The Digital Readiness Score (0-100) synthesises five factors: broadband speed (30%), full fibre availability (25%), mobile coverage (20%), ISP competition (15%), and digital exclusion risk (10%). A central London postcode might score 92 — gigabit FTTP from three providers, 5G from all operators, and a young, digitally-literate population. A rural Welsh postcode might score 28 — ADSL-only broadband, 4G from one operator outdoors only, and an older population at higher risk of digital exclusion.

The score makes comparison simple. You're choosing between two offices — one scores 85, the other 55. The 85 has full fibre, competitive ISP choice, and reliable mobile. The 55 has FTTC broadband but no FTTP, patchy mobile from two operators, and limited ISP competition. For a tech company with 20 remote developers, that difference translates into daily productivity.

The digital exclusion risk component adds a social dimension. Areas with older demographics and higher deprivation face greater barriers to digital participation even when infrastructure exists — a factor that matters for businesses serving local communities and for public services planning digital-first delivery.

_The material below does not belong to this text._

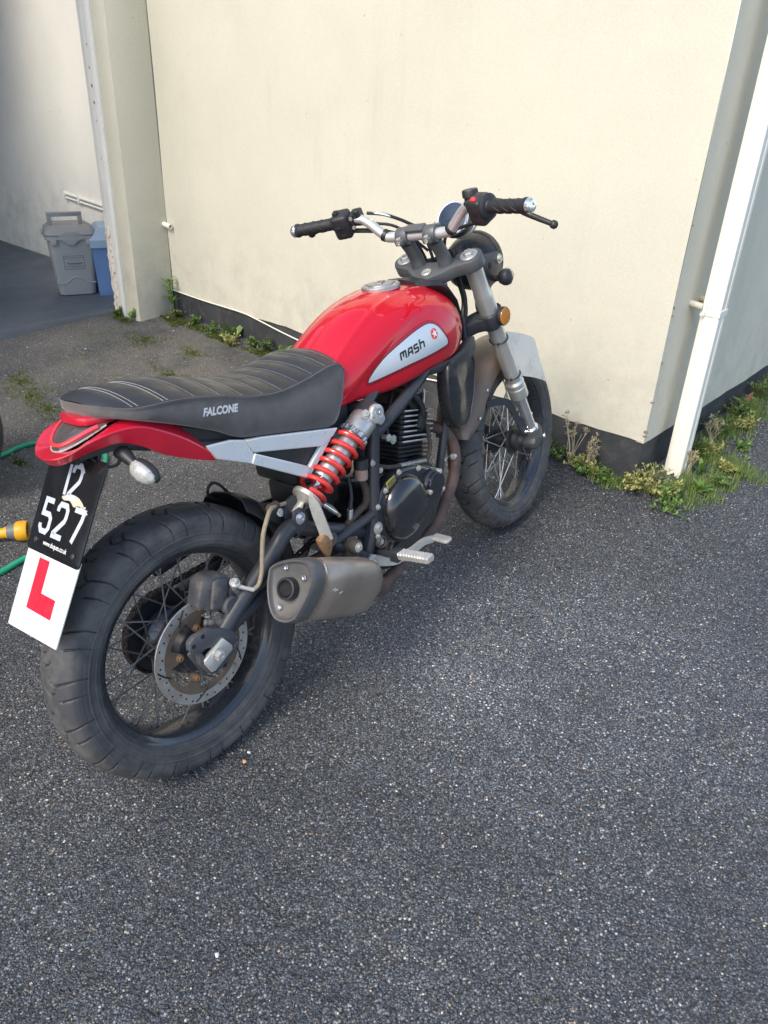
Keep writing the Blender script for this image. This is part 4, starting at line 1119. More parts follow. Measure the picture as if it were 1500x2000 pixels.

Checking Connectivity Before You Commit

For anyone moving house or choosing business premises, a connectivity check should be as routine as checking the council tax band. At 10 credits per standard call — less than a penny — there's no reason not to. The alternative is discovering after you've signed a 5-year lease that your "broadband" maxes out at 12Mbps and your team's preferred mobile operator has no indoor coverage.

For property platforms and estate agencies, enriching listings with broadband and mobile data is a competitive differentiator. Buyers increasingly filter by broadband quality, and being able to show the Digital Readiness Score alongside property details keeps users on your platform rather than sending them to Ofcom's website.

For developers building residential schemes, full-fibre availability is a selling point worth marketing. And if your development is in an area without FTTP, the API data makes the case for investing in connectivity infrastructure as part of the development — the score difference between "ADSL only" and "FTTP available" directly affects sale prices and buyer demand.